Cartographie de l’intime par Simon Njami (écrivain, narrateur, essayiste)
C’est bien d’intimité, malgré un déploiement à l’apparence chaotique, rassemblant des fragments qui constituent autant d’éléments d’un puzzle, très soigneusement mise en scène qu’il s’agit. La théâtralité de l’exposition est là pour surprendre, déstabiliser, désorienter. L’artiste revendique d’ailleurs le chaos et en assume la réalité en citant Édouard Glissant : « Le chaos est beau quand on en conçoit tous les éléments comme également nécessaires. » Mais plutôt que de suivre Glissant dans le développement qu’il fait sur les cultures du monde, je convoquerai plutôt le philosophe Henri Delacroix dans sa définition du langage qu’il décrit comme étant l’ « un des instruments spirituels qui transforment le monde chaotique des sensations en monde des objets et des représentations.»

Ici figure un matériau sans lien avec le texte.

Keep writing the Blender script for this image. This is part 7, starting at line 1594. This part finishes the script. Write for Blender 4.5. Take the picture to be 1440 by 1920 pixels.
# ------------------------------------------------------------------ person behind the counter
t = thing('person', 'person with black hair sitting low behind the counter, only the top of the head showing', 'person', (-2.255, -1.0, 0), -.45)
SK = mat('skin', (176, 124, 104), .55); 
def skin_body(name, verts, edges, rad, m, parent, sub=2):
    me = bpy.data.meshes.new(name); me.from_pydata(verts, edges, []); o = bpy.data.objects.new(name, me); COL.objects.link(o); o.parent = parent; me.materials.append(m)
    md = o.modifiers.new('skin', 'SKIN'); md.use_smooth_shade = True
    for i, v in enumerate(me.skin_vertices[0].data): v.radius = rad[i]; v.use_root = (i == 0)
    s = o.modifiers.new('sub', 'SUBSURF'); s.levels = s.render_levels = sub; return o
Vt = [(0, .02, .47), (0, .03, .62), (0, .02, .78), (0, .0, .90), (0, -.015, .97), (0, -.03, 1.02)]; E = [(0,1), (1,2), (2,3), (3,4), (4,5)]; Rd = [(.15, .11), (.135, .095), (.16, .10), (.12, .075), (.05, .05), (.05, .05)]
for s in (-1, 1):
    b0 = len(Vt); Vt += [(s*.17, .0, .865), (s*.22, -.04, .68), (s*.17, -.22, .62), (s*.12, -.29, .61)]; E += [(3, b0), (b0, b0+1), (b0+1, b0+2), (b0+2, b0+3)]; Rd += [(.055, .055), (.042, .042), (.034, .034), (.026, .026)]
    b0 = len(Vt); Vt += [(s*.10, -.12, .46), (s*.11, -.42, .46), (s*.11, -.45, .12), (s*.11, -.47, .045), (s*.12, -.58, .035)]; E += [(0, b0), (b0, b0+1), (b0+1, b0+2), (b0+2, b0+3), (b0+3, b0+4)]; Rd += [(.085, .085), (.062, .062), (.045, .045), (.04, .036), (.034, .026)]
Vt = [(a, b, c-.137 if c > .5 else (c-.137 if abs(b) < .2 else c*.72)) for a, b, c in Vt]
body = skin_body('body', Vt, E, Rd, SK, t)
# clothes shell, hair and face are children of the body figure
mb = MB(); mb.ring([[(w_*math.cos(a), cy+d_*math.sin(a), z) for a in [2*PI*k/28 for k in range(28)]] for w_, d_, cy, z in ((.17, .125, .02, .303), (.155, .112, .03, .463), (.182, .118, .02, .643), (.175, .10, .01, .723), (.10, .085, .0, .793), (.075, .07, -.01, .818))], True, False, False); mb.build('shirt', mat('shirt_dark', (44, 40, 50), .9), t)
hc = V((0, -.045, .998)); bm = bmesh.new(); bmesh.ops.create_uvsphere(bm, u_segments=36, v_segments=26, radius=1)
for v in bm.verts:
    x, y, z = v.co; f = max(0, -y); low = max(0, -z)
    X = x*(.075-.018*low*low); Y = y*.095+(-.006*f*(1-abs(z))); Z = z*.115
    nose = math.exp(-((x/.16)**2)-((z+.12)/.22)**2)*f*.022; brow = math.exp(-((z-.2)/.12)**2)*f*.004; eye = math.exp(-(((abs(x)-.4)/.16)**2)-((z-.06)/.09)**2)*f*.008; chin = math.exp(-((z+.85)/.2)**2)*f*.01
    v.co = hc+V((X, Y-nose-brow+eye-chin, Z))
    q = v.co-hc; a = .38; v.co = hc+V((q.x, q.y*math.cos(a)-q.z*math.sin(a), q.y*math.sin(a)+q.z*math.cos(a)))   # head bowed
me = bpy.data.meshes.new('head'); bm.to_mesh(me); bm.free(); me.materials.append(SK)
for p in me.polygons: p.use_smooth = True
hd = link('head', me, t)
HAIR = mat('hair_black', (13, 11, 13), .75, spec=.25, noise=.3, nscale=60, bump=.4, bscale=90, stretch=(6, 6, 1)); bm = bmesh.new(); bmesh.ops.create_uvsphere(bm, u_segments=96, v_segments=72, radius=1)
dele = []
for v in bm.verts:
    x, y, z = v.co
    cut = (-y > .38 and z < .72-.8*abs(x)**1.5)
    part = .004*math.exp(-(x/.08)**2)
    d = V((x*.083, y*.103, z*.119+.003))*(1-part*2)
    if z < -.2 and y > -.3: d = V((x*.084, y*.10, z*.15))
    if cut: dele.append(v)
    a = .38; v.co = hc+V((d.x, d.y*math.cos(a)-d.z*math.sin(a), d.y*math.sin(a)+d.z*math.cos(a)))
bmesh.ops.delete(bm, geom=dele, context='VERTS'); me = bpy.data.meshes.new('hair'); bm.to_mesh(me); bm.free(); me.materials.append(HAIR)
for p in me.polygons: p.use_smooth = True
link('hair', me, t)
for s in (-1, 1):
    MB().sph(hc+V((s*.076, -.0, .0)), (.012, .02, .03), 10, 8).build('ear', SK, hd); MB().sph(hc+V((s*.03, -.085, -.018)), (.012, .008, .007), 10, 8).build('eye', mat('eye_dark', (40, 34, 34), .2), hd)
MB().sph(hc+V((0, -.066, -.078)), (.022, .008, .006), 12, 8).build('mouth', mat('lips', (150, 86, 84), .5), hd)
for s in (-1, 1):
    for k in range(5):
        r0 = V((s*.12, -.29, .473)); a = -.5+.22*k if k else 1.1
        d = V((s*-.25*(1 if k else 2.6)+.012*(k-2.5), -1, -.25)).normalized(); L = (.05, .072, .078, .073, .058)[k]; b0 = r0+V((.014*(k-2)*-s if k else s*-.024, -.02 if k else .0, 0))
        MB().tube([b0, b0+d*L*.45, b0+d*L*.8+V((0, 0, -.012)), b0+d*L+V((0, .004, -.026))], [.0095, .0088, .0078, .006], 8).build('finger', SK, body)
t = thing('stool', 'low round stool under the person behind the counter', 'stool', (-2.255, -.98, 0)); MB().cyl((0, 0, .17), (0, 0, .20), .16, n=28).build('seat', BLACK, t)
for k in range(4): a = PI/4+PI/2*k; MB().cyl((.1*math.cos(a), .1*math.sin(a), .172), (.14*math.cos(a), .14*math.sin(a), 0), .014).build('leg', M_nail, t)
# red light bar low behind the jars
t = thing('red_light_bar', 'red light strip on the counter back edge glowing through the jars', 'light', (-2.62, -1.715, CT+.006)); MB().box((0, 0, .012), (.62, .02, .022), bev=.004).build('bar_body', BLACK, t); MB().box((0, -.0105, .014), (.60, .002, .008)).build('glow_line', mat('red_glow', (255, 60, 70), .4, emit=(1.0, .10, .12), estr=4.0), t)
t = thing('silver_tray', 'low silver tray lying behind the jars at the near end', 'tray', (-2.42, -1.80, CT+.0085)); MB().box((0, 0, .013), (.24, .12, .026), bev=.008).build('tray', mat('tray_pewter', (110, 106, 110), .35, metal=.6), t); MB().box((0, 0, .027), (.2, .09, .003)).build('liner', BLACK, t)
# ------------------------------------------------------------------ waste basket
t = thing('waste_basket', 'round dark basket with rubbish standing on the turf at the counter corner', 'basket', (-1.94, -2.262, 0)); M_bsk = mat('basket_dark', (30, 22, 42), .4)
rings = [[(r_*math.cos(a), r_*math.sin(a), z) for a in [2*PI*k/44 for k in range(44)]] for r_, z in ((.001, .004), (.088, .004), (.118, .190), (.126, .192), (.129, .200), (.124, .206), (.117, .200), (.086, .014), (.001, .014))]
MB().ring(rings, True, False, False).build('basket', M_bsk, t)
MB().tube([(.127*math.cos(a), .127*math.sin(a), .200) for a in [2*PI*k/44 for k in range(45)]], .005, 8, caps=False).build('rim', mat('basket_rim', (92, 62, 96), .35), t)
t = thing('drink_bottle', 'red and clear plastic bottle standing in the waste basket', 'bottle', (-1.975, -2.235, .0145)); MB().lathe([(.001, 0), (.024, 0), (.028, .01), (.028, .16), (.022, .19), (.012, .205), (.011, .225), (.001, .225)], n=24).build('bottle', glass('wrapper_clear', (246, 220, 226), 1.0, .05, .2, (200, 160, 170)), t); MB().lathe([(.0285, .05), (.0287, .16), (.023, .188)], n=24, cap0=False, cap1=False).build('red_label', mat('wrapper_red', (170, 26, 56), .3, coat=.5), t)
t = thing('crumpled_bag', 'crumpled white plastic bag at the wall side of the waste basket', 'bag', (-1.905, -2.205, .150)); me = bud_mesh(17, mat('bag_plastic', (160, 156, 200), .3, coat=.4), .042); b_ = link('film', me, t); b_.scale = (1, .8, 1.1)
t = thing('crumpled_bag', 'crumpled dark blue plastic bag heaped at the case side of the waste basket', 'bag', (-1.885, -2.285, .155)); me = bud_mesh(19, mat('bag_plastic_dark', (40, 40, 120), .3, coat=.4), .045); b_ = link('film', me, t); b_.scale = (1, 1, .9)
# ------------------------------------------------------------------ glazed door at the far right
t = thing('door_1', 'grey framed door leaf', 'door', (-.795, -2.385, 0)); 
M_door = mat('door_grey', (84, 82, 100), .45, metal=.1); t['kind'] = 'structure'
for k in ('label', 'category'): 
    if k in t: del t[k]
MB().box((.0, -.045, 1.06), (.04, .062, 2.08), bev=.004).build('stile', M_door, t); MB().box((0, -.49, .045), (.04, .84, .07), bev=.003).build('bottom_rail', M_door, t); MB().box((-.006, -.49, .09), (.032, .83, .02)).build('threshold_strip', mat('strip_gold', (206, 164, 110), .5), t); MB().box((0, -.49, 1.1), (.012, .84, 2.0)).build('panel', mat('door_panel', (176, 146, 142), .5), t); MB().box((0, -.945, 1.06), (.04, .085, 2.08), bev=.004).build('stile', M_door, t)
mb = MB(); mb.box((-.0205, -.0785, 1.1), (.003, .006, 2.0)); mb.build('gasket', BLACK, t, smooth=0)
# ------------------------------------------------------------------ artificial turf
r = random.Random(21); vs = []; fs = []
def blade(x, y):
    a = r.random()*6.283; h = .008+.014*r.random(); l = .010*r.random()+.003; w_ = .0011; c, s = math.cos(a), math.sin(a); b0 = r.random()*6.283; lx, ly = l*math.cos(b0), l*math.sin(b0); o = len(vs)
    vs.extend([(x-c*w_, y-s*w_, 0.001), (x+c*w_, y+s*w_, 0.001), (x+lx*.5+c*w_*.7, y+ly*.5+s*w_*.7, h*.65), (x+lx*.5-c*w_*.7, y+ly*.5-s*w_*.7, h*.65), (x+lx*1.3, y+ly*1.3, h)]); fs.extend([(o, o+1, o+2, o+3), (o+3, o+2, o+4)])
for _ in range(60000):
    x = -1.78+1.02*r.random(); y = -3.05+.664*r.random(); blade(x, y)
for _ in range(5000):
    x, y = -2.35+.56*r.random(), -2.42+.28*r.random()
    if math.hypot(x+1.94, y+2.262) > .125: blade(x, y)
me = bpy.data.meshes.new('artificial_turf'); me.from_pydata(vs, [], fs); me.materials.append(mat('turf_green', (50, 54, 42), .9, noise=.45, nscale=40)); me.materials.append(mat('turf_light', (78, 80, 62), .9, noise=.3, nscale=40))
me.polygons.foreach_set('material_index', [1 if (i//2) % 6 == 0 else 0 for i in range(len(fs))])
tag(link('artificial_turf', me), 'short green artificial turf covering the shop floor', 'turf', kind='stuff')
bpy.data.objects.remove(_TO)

C’est donc à explorer son propre chaos intime que nous invite Kenny Dunkan sous la forme d’une mise en abime kaléidoscopique. Les photographies comme des papiers peints, des albums, des notes visuelles tapissent le sol et les murs, comme un jeu de piste, comme l’illustration la plus immédiate de sa fragmentation. C’est le chaos du monde des sensations évoqué par Delacroix dont l’artiste a voulu dessiner la cartographie intime, en deux mouvements, comme en musique : la mémoire et l’identité. La mémoire, c’est la Caraïbe dont il est originaire, la Guadeloupe et, par extension, tout le Nouveau Monde. La mémoire ne peut être détachée de l’histoire, notamment celle de la colonisation et de l’esclavage. Une histoire marquée aux fers rouges et qu’il faut réécrire, réinventer, exorciser. Mais il existe également, peut-être plus prégnante et plus organique, la mémoire sensible. Cet ensemble de ruines, pour reprendre l’expression de Toshomé Gabriel, à partir desquelles on rebâtit sans cesse, à la recherche d’un nouveau syncrétisme.